Cray plays in HPC (High Performance Computing) technology market – delivering SuperComputers. Supercomputers deliver performance far beyond server capabilities to address challenging scientific, economic, engineering and national security computing problems. For such systems total cost of ownership is very important factor as Cray delivers full end to end solution to its customers.
Stock analysts don’t like stocks like CRAY for its volatile financial, as results fluctuate significantly from Q-to-Q. Cray has few sets of customers who don’t buy equipment every Q. Government research funding has huge impact on CRAY revenues, and given economic situation, research funds won’t be abundantly available. This negativity was heavily reflected in reduced scope with DARPA agreements in first 9 months of 2010. For Cash flow – I believe company is struggling heavily to balance operating cash flows. Again due to large inventory cost for XT6/XE6 systems, and slow lead cycles for customer purchases, managing cash flow is challenge for the company.
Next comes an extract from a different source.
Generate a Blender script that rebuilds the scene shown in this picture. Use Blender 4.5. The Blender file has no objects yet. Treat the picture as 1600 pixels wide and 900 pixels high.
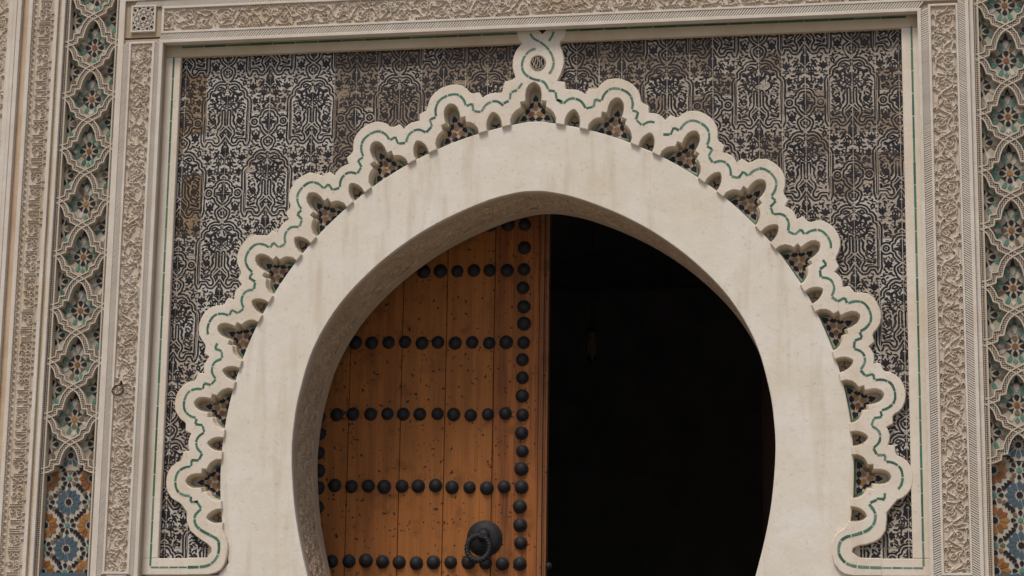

Gross margins and revenues face erratic predictability. Any attempts from management to stabilize its forecast will be liked by financial community.
Cray specializes its technologies in interconnects, packaging and Software. Cray invests in R&D to design custom high end supercomputers and expects growth through gain in market share & organic growth of high end supercomputer market segment.
New Cray XTm systems – Cray XT6 (Q2’ 10) & Cray XE6 (Q3’ 10). Q4’ 10 bookings are extremely important metric to watch for. Company partners with AMD & Nvidia for computing solutions but has plans to integrate Intel solutions in XE6 product family. Given Nvidia & AMD GPUs have beaten Intel in multi-core performance by huge leap. Cray offers unique capabilities in high-speed, high bandwidth system interconnect design, compiler technology, system software and packaging capabilities. In addition to competition in high end HPC segment, Lower end supercomputers based on Intel, AMD computation with commodity networking solutions are putting pricing pressure for high end vendors such as CRAY. Though these systems could offer better “peak performance/ $$”, often customers face longer lead times for “time to solution”. Often commodity processor solutions create system bottlenecks for network data transfer rates & create unbalanced systems resulting in lower productivity for complex applications. High end HPC vendors often use custom FPGA accelerators or GPU accelerators to augment compute requirements with custom programming models, thus offering better performance, power & data throughput from these systems.
XT/XE product introductions are savior for the company and company will be able to secure additional wins with expanding solutions to more customers. Company is offering services, and new high performance data storage solutions as well.
Though economic factors could impact purchase of high end systems in research community, pressure from China in HPC supremacy could provide some relief in funding. Overall, I believe company has decent product lineup for a good 2011 revenue increase. Company has plans to expand its product lineup & services business, which is overall good for growth of company.
Company has only $68M in cash, with current ratio of 1.36, its decent cash situation for sustaining. But company needs to continually invest in R&D, and given cash situation could hamper its chances for any inventory requirements or growth R&D spending. Company management needs to raise cash more.
Earnings forecast:
As shown in chart below, company had really bad years in 2007, 2008, 2009, but things are starting to look better for 2010, 2011. Company has a good chance to get back in black now.
In terms of stock performance, company survived its near death with Stock touching lows of $1.15 in Nov 2008. Since then stock recovered to 9.49, for a 725% run up in Aug 2009. For several months stock has been range bound between $4.50 & $7.50. February earnings are key to the stock performance. Stock has been making ascending low’s indicating market thinks bottom line for company is improving. I’ll watch for stock to break its previous high of $7.70 to bet back to $9.25 range in 2011. CRAY is Sun alike high flier stocks of 2000, with all time high of $65, which is not coming anytime soon in my opinion. Company has changed completely from old business model.
Overall I personally will use CRAY as short term trading stock than long term buy and hold.